[Stored items]
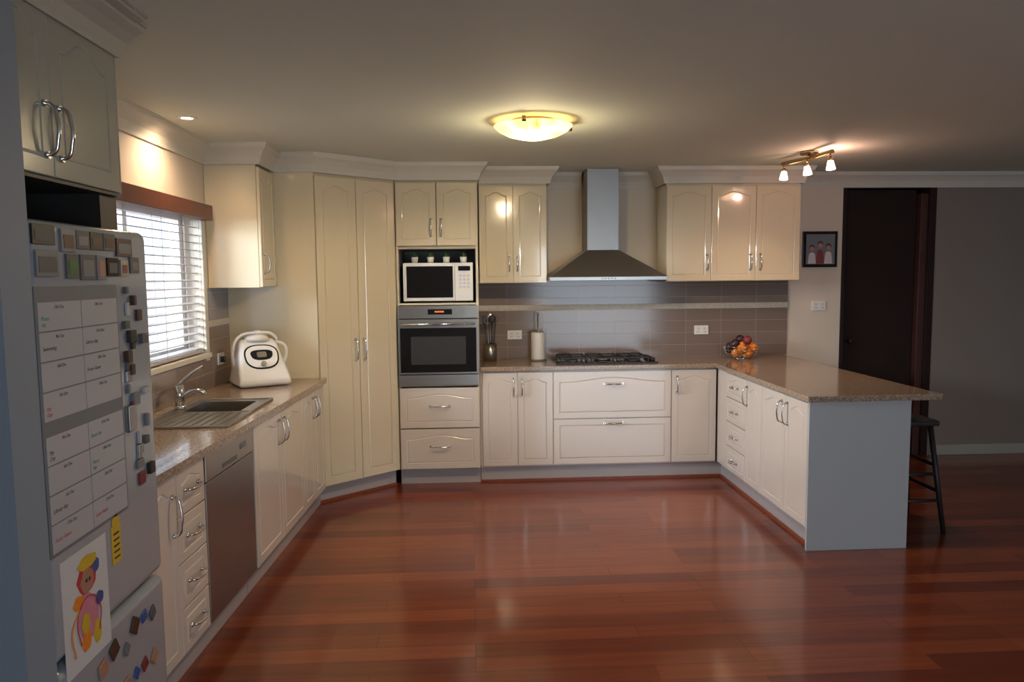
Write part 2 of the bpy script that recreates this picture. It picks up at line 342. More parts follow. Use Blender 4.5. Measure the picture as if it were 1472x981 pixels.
# peninsula
XP=1.90;YP=4.045
g=G('peninsula_cabinet',(2.2,4.9,0))
box(g,'carcass',XP+.019,2.48,YP+.02,6.14,.12,.864,'cabl')
box(g,'end_panel',XP,2.492,YP,YP+.018,0,.864,'endp',.001)
box(g,'rear_panel',2.4805,2.492,YP+.019,6.13,0,.864,'endp')
box(g,'kick',XP+.05,XP+.065,YP+.02,5.65,0,.12,'kick');box(g,'floor_quad',XP+.036,XP+.05,YP+.02,5.63,0,.018,'quad')
box(g,'filler',XP+.002,XP+.018,5.42,5.608,.13,.86,'cabl')
R=-math.pi/2
zz=[.13,.312,.494,.676];
for i,z in enumerate(zz):
    door(g,'drawer_front',(XP,5.418,z),R,.395,.180,0.02 if i==3 else 0,'cabl',.035);handle(g,(XP,5.22,z+.09),R,False,.11)
for y,w in((5.02,.28),(4.737,.365),(4.37,.305)):door(g,'door_panel',(XP,y,.13),R,w,.725,.03,'cabl')
for y in(4.985,4.41,4.33):handle(g,(XP,y,.745),R,True,.13)
# countertop back + peninsula
g=G('stone_countertop',(1.6,5.8,.9))
prism(g,'slab',[(.064,5.59),(1.878,5.59),(1.878,4.018),(2.66,4.018),(2.64,6.14),(.064,6.14)],.866,.9,'stone',.004)
# ---------------------------------------------------------------- upper cabinets
def upper(name,x0,x1,n,hs):
    g=G(name,((x0+x1)/2,6,1.53));box(g,'carcass',x0,x1,5.839,6.135,1.53,2.31,'cab',.001)
    w=(x1-x0)/n
    for i in range(n):door(g,'door_panel',(x0+i*w,5.82,1.532),0,w,.75,.03)
    for h in hs:handle(g,(h,5.82,1.68),0,True,.12)
upper('overhead_cabinet',.072,.60,2,(.305,.367));upper('overhead_cabinet',1.545,2.62,3,(1.87,2.22,2.30))
# small upper cab left
g=G('overhead_cabinet',(-1.48,4.97,1.53))
box(g,'carcass',XL+.003,-1.33,4.80,5.145,1.53,2.31,'cab',.001);door(g,'door_panel',(-1.31,4.80,1.532),math.pi/2,.345,.75,.03);handle(g,(-1.31,4.85,1.68),math.pi/2,True,.12)
# hood
g=G('range_hood',(1.05,5.9,1.54))
box(g,'chimney',.925,1.175,5.87,6.145,1.77,HC-.002,'steelc',.002)
bm=bmesh.new();a=[(.605,5.65),(1.51,5.65),(1.51,6.135),(.605,6.135)];b=[(.925,5.87),(1.175,5.87),(1.175,6.135),(.925,6.135)]
va=[bm.verts.new((*p,1.575)) for p in a];vb=[bm.verts.new((*p,1.785)) for p in b]
for i in range(4):bm.faces.new((va[i],va[(i+1)%4],vb[(i+1)%4],vb[i]))
bm.faces.new(va);bm.faces.new(vb);fin(g,'canopy',bm,'steel')
box(g,'lip',.605,1.51,5.65,6.135,1.547,1.575,'steeld',.002)
boxes(g,'buttons',[(1.0+i*.025,1.012+i*.025,5.646,5.65,1.557,1.566) for i in range(5)],'black')
# splash
g=G('tiled_splashback',(1.4,6.14,1.2));box(g,'tiles',.064,2.67,6.1405,6.149,.9,1.528,'tile');box(g,'mosaic_strip',.064,2.67,6.137,6.1405,1.300,1.345,'mos')
boxes(g,'tile_return',[(.605,1.54,6.1405,6.149,1.528,1.545)],'tile')
g=G('tiled_splashback',(-1.64,4,1.1));boxes(g,'tiles',[(XL+.001,XL+.009,2.6,5.148,.9,1.09),(XL+.001,XL+.009,wy1+.06,5.148,1.09,1.528)],'tileL');box(g,'mosaic_strip',XL+.009,XL+.012,wy1+.06,5.148,1.285,1.325,'mosL')
# sockets
def plate(name,x,z,w,h,y):
    g=G(name,(x,y,z));box(g,'plate',x-w/2,x+w/2,y-.012,y,z-h/2,z+h/2,'white',.003)
    boxes(g,'rockers',[(x-w*.3,x-w*.14,y-.016,y-.012,z+h*.05,z+h*.3),(x+w*.14,x+w*.3,y-.016,y-.012,z+h*.05,z+h*.3)],'paper',.001)
    boxes(g,'slots',[(x+s*w*.25+q,x+s*w*.25+q+.003,y-.0125,y-.0118,z-h*.3,z-h*.1) for s in(-1,1) for q in(-.008,.006)],'ink')
plate('power_socket',.36,1.10,.12,.075,6.14);plate('power_socket',1.93,1.12,.12,.075,6.14);plate('light_switch',2.94,1.31,.12,.08,YW)
g=G('power_socket',(XL+.01,4.9,1.07));box(g,'plate',XL+.009,XL+.02,4.88,4.99,1.03,1.105,'white',.003);box(g,'plug',XL+.02,XL+.05,4.90,4.935,1.045,1.085,'black',.004)
# picture
g=G('framed_picture',(2.93,6.14,1.78))
box(g,'frame',2.785,3.08,6.125,6.149,1.635,1.935,'black',.003);box(g,'photo',2.81,3.055,6.122,6.126,1.66,1.91,'wbg')
for x,h,m_ in((2.86,.13,'paper'),(2.93,.16,'redd'),(3.0,.14,'paper')):
    bm=bmesh.new();P=[(x-.035,1.665),(x+.035,1.665),(x+.026,1.665+h*.6),(x+.012,1.665+h*.72),(x-.012,1.665+h*.72),(x-.026,1.665+h*.6)]
    bm.faces.new([bm.verts.new((p[0],6.1212,p[1])) for p in P]);fin(g,'figure',bm,m_);cyl(g,'head',(x,6.1215,1.665+h*.95),(x,6.1205,1.665+h*.95),.02,'skin');
    cyl(g,'hair',(x,6.1218,1.67+h),(x,6.121,1.67+h),.024,'ink')
# ---------------------------------------------------------------- left run
xc=lambda y:-1.0-.045*(5.1-y)
xd=lambda y:xc(y)-.025
LA=math.atan2(1,.045)
g=G('base_cabinet',(-1.35,4.4,0))
prism(g,'carcass',[(XL+.003,3.705),(xd(3.705)-.019,3.705),(xd(5.14)-.019,5.14),(XL+.003,5.14)],.12,.74,'cabl')
prism(g,'rail',[(xd(3.705)-.05,3.705),(xd(3.705)-.019,3.705),(xd(5.14)-.019,5.14),(xd(5.14)-.05,5.14)],.741,.862,'cabl')
prism(g,'kick',[(xd(3.7)-.07,3.7),(xd(3.7)-.055,3.7),(xd(5.2)-.055,5.2),(xd(5.2)-.07,5.2)],0,.12,'kick')
for a,b in((3.71,4.15),(4.15,4.60),(4.60,4.87),(4.87,5.14)):door(g,'door_panel',(xd(a),a,.13),LA,b-a,.725,.03,'cabl')
for y in(4.11,4.19,4.835,4.905):handle(g,(xd(y),y,.745),LA,True,.13)
g=G('base_cabinet',(-1.35,2.9,0))
prism(g,'carcass',[(XL+.003,2.59),(xd(2.59)-.019,2.59),(xd(3.09)-.019,3.09),(XL+.003,3.09)],.12,.862,'cabl')
prism(g,'kick',[(xd(2.59)-.07,2.59),(xd(2.59)-.055,2.59),(xd(3.69)-.055,3.69),(xd(3.69)-.07,3.69)],0,.12,'kick')
door(g,'door_panel',(xd(2.59),2.59,.13),LA,.24,.725,.03,'cabl');handle(g,(xd(2.79),2.79,.70),LA,True,.15)
for i in range(4):
    z=.13+i*.182;door(g,'drawer_front',(xd(2.833),2.833,z),LA,.262,.180,.02 if i==3 else 0,'cabl',.035);handle(g,(xd(2.965),2.965,z+.095),LA,False,.12)
g=G('dishwasher',(-1.35,3.4,0))
prism(g,'body',[(XL+.01,3.105),(xd(3.105)-.025,3.105),(xd(3.695)-.025,3.695),(XL+.01,3.695)],.12,.86,'niche')
mw=XF((xd(3.105),3.105,0),LA)
box(g,'door',.003,.585,.0,.024,.13,.735,'steeld',.004,mw=mw);box(g,'control_panel',.003,.585,-.004,.024,.74,.855,'steel',.004,mw=mw)
box(g,'display',.40,.48,-.006,-.003,.79,.815,'black',mw=mw);box(g,'recess_handle',.18,.36,-.0055,-.003,.755,.775,'black',.002,mw=mw)
# left countertop with bowl cut-out
g=G('stone_countertop',(-1.35,4,.9))
bx0,bx1,by0,by1=-1.50,-1.19,3.88,4.20
segs=[];Y0,Y1=2.58,5.148
def quadp(x0f,x1f,y0,y1):return [(x0f(y0),y0),(x1f(y0),y0),(x1f(y1),y1),(x0f(y1),y1)]
cw=lambda y:XL+.011
bm=bmesh.new()
for P in(quadp(cw,xc,Y0,by0),quadp(cw,xc,by1,Y1),quadp(cw,lambda y:bx0,by0,by1),quadp(lambda y:bx1,xc,by0,by1)):
    a=[bm.verts.new((x,y,.866)) for x,y in P];b=[bm.verts.new((x,y,.9)) for x,y in P]
    bm.faces.new(a);bm.faces.new(b)
    for i in range(4):bm.faces.new((a[i],a[(i+1)%4],b[(i+1)%4],b[i]))
fin(g,'slab',bm,'stone')
# sink
g=G('kitchen_sink',(-1.35,3.88,.9));t=.004
sx0,sx1,sy0,sy1=-1.555,-1.13,3.46,4.26
boxes(g,'deck',[(sx0,sx1,by1-.01,sy1,.9005,.906),(sx0,bx0+.01,by0,by1,.9005,.906),(bx1-.01,sx1,by0,by1,.9005,.906),(sx0,sx1,sy0,by0+.01,.9005,.903)],'steel',.001)
boxes(g,'rim',[(sx0,sx0+.012,sy0,sy1,.9,.912),(sx1-.012,sx1,sy0,sy1,.9,.912),(sx0,sx1,sy0,sy0+.012,.9,.912),(sx0,sx1,sy1-.012,sy1,.9,.912)],'steel',.003)
boxes(g,'bowl',[(bx0+.002,bx0+.006,by0+.002,by1-.002,.752,.9005),(bx1-.006,bx1-.002,by0+.002,by1-.002,.752,.9005),(bx0+.002,bx1-.002,by0+.002,by0+.006,.752,.9005),(bx0+.002,bx1-.002,by1-.006,by1-.002,.752,.9005),(bx0+.002,bx1-.002,by0+.002,by1-.002,.745,.752)],'steel')
boxes(g,'drainer_ribs',[(sx0+.06+i*.042,sx0+.075+i*.042,sy0+.04,by0-.03,.903,.908) for i in range(8)],'steel',.002)
cyl(g,'waste',(-1.35,4.04,.752),(-1.35,4.04,.755),.035,'steeld')
g=G('mixer_tap',(-1.53,3.95,.9))
cyl(g,'base',(-1.53,3.95,.906),(-1.53,3.95,.93),.029,'chrome');cyl(g,'column',(-1.53,3.95,.93),(-1.53,3.95,1.035),.024,'chrome',.022)
tube(g,'spout',[(-1.53,3.95,.96),(-1.50,3.955,.985),(-1.46,3.965,1.0),(-1.42,3.975,.995),(-1.41,3.98,.98)],.012,'chrome')
tube(g,'lever',[(-1.53,3.95,1.035),(-1.515,3.97,1.055),(-1.48,4.01,1.09),(-1.44,4.05,1.12)],.009,'chrome')
# window
g=G('window_1',(XL-.1,4,1.56))
boxes(g,'frame',[(XL-.16,XL-.1,wy0+.001,wy0+.05,wz0+.001,wz1-.001),(XL-.16,XL-.1,wy1-.05,wy1-.001,wz0+.001,wz1-.001),(XL-.16,XL-.1,wy0+.05,wy1-.05,wz0+.001,wz0+.05),(XL-.16,XL-.1,wy0+.05,wy1-.05,wz1-.05,wz1-.001),(XL-.15,XL-.11,3.93,3.97,wz0+.05,wz1-.05)],'frame',.003)
boxes(g,'architrave',[(XL+.001,XL+.018,wy1,wy1+.05,wz0-.05,wz1+.05),(XL+.001,XL+.018,wy0-.06,wy0,wz0-.05,wz1+.05),(XL+.001,XL+.018,wy0,wy1,wz1,wz1+.05)],'trim',.003)
box(g,'sill',XL-.1,XL+.03,wy0-.06,wy1+.05,wz0-.03,wz0,'trim',.004)
g=G('venetian_blind',(XL-.04,4,1.56))
box(g,'valance',XL+.02,XL+.075,wy0-.04,wy1+.04,1.945,2.035,'brown',.004)
n=17
for i in range(n):
    z=1.165+i*.046;mw=Matrix.Translation((XL-.035,0,z))@Matrix.Rotation(math.radians(7),4,'Y');box(g,'slat',-.024,.024,wy0+.01,wy1-.01,-.0025,.0025,'slat',mw=mw)
for y in(3.3,3.7,4.15,4.6):boxes(g,'ladder_cord',[(XL-.061,XL-.059,y,y+.004,1.14,1.95),(XL-.011,XL-.009,y,y+.004,1.14,1.95)],'slat')
box(g,'bottom_rail',XL-.06,XL-.01,wy0+.01,wy1-.01,1.132,1.15,'slat',.003)
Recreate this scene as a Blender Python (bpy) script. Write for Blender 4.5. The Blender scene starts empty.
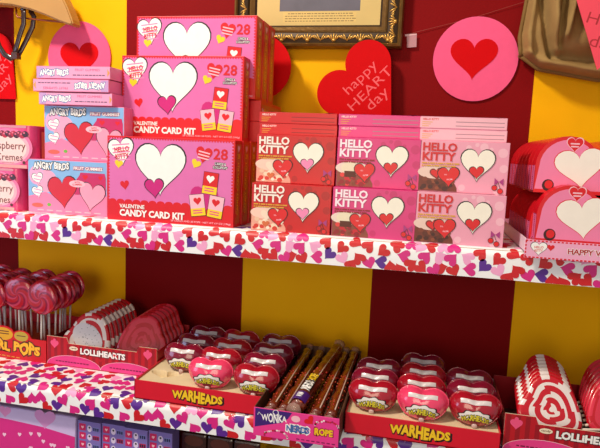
import bpy, bmesh, math, random
from mathutils import Vector, Matrix
PI = math.pi
SC = bpy.context.scene
COL = SC.collection
random.seed(7)

# ------------------------------------------------------------------ camera
def cam_axes(yaw, pitch, roll):
    f = Vector((math.sin(yaw)*math.cos(pitch), math.cos(yaw)*math.cos(pitch), -math.sin(pitch)))
    r = Vector((math.cos(yaw), -math.sin(yaw), 0)); u = r.cross(f)
    return r*math.cos(roll)+u*math.sin(roll), -r*math.sin(roll)+u*math.cos(roll), f
cr, cu, cf = cam_axes(-.2128, .1245, .0428)
cam = bpy.data.objects.new('camera', bpy.data.cameras.new('camera')); COL.objects.link(cam)
cam.data.sensor_width = 36; cam.data.lens = 34.0; cam.data.clip_start = .01
M = Matrix.Identity(4)
for i in range(3):
    M[i][0], M[i][1], M[i][2] = cr[i], cu[i], -cf[i]
M[0][3], M[1][3], M[2][3] = .6529, -1.1573, .1698
cam.matrix_world = M
SC.camera = cam

# ------------------------------------------------------------------ light
w = bpy.data.worlds.new('world'); SC.world = w; w.use_nodes = True
bg = w.node_tree.nodes['Background']
bg.inputs[0].default_value = (.95, .93, 1.0, 1); bg.inputs[1].default_value = .35
def area(name, loc, target, size, power, col, size_y=None):
    d = bpy.data.lights.new(name, 'AREA'); d.energy = power; d.color = col; d.size = size
    if size_y: d.shape = 'RECTANGLE'; d.size_y = size_y
    o = bpy.data.objects.new(name, d); COL.objects.link(o); o.location = loc
    o.rotation_euler = (Vector(target)-Vector(loc)).to_track_quat('-Z', 'Y').to_euler()
    return o
area('ceiling_lamp_light', (-.38, -1.15, 1.60), (.3, -.15, .2), .22, 41, (1, .90, .74))
area('ceiling_lamp_light_far', (.9, -1.9, 2.2), (.4, -.2, .1), .5, 8, (1, .80, .55))
area('front_fill_light', (.35, -2.6, .25), (.4, 0, -.1), 1.0, 14, (1, .86, .62))  # added warm fill from the front to lift the lower wall, no real lamp
area('shop_window_light', (-1.5, -1.7, .1), (.1, -.2, -.25), .9, 10, (.50, .62, 1))
SC.view_settings.view_transform = 'Standard'; SC.view_settings.look = 'None'
SC.view_settings.gamma = 1; SC.view_settings.use_curve_mapping = False
SC.view_settings.exposure = -0.05

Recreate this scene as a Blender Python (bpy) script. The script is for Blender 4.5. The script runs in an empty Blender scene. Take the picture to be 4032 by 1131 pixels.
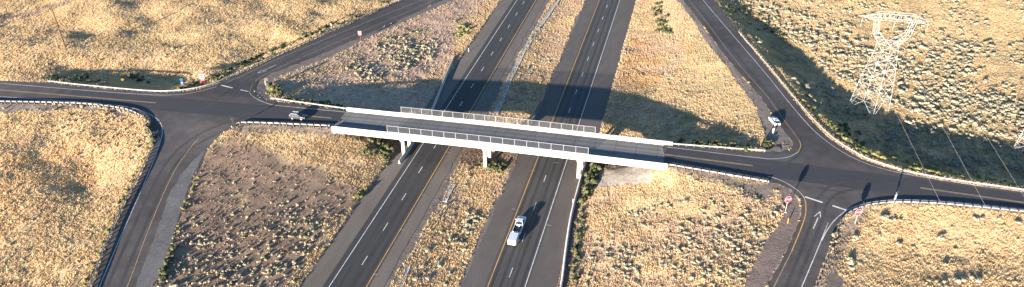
import bpy, bmesh, math, random
import numpy as np
from mathutils import Vector, Matrix
from mathutils.geometry import delaunay_2d_cdt
random.seed(7); RNG = np.random.default_rng(11)
sc = bpy.context.scene; C = sc.collection
R = math.radians

# ------------------------------------------------------------------ survey: camera and site geometry (metres)
F, CX, PY, H = 2960.0, 2016.0, 565.5, 106.5          # focal length in photo pixels, centre, flight height
PITCH = math.atan2(PY + 1244, F); CP, SP = math.cos(PITCH), math.sin(PITCH)
def G(x, y, z=0.0):
    "photo pixel -> world point at height z"
    u = (x-CX)/F; v = (y-PY)/F
    dy = CP - v*SP; dz = -SP - v*CP; k = (z-H)/dz
    return np.array([u*k, dy*k, H+dz*k])
def prj(x, y, z):
    zz = z-H; d = y*CP - zz*SP; up = y*SP + zz*CP
    return CX+F*x/d, PY-F*up/d
HD = R(103.6); D = np.array([math.sin(HD), math.cos(HD)]); W = np.array([-D[1], D[0]]); A0 = np.array([-47.29, 177.65])
FH = R(13.5); FV = np.array([math.sin(FH), math.cos(FH)]); FL = np.array([math.cos(FH), -math.sin(FH)])
def swxy(x, y):
    a = x-A0[0]; b = y-A0[1]
    return a*D[0]+b*D[1], a*W[0]+b*W[1]
def lat(x, y): return x*FL[0]+y*FL[1]
ZS = [-400,-200,-140,-112,-83,-56,-7,0,40,87,110,144,168,200,300,500]
ZZ = [-4,-3,-.6,.95,2.3,3.5,5.55,5.8,6.75,7.3,7.2,6.9,6.35,5.2,2,0]
def zc(s): return np.interp(s, ZS, ZZ)
def Zq(x, y):
    "height of the cross road and its ramps"
    s, w = swxy(x, y)
    s2 = np.where((s > -45) & (s < 40), -45., np.where((s >= 40) & (s < 120), 120., s))
    b = np.clip((np.abs(w)-8)/10, 0, 1)
    return zc(s*(1-b)+s2*b) - .025*np.clip(np.abs(w)-6, 0, None)
def ray(x, y, zf=Zq, dz=0.0):
    z = 4.0
    for _ in range(40):
        g = G(x, y, z); z = .5*z + .5*(float(zf(g[0], g[1]))+dz)
    g = G(x, y, z); g[2] = float(zf(g[0], g[1]))+dz
    return g
def rays(pts, zf=Zq, dz=0.0): return [ray(a, b, zf, dz) for a, b in pts]
Z0 = lambda x, y: 0.0

def inpoly(px, py, poly):
    px = np.asarray(px); py = np.asarray(py); c = np.zeros(px.shape, bool)
    n = len(poly); j = n-1
    for i in range(n):
        xi, yi = poly[i][0], poly[i][1]; xj, yj = poly[j][0], poly[j][1]
        if yi != yj:
            t = ((yi > py) != (yj > py)) & (px < (xj-xi)*(py-yi)/(yj-yi)+xi)
            c ^= t
        j = i
    return c
_tab = RNG.random((256, 256))
def vnoise(x, y, sc_, seed=0):
    x = np.asarray(x)/sc_+seed*17.3+1000; y = np.asarray(y)/sc_+seed*31.7+1000
    xi = np.floor(x).astype(int); yi = np.floor(y).astype(int); fx = x-xi; fy = y-yi
    fx = fx*fx*(3-2*fx); fy = fy*fy*(3-2*fy)
    g = lambda a, b: _tab[a & 255, b & 255]
    return (g(xi, yi)*(1-fx)+g(xi+1, yi)*fx)*(1-fy)+(g(xi, yi+1)*(1-fx)+g(xi+1, yi+1)*fx)*fy
def fbm(x, y, sc_, seed=0, o=3):
    r = 0; a = 1; t = 0
    for k in range(o):
        r = r + a*vnoise(x, y, sc_/2**k, seed+k); t += a; a *= .5
    return r/t

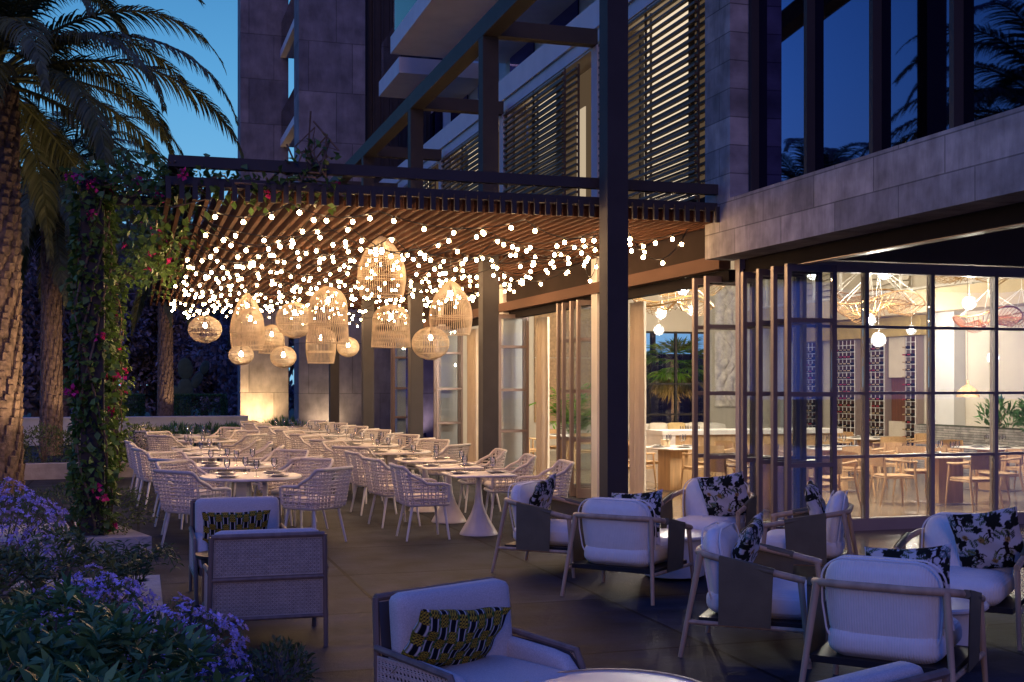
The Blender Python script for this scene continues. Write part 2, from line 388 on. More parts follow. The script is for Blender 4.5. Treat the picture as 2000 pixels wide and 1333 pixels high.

*TASK TO CARRY OUT*:
Reproduce exactly the run of lines beginning with the one that contains "Recreate this scene as a Blender Python (bpy) script. The" and ending with the one that contains "R = math.radians". Do not include pictures.

*TASK RESULT*:
Recreate this scene as a Blender Python (bpy) script. The script is for Blender 4.5. The script runs in an empty Blender scene. Take the picture to be 4032 by 1131 pixels.
import bpy, bmesh, math, random
import numpy as np
from mathutils import Vector, Matrix
from mathutils.geometry import delaunay_2d_cdt
random.seed(7); RNG = np.random.default_rng(11)
sc = bpy.context.scene; C = sc.collection
R = math.radians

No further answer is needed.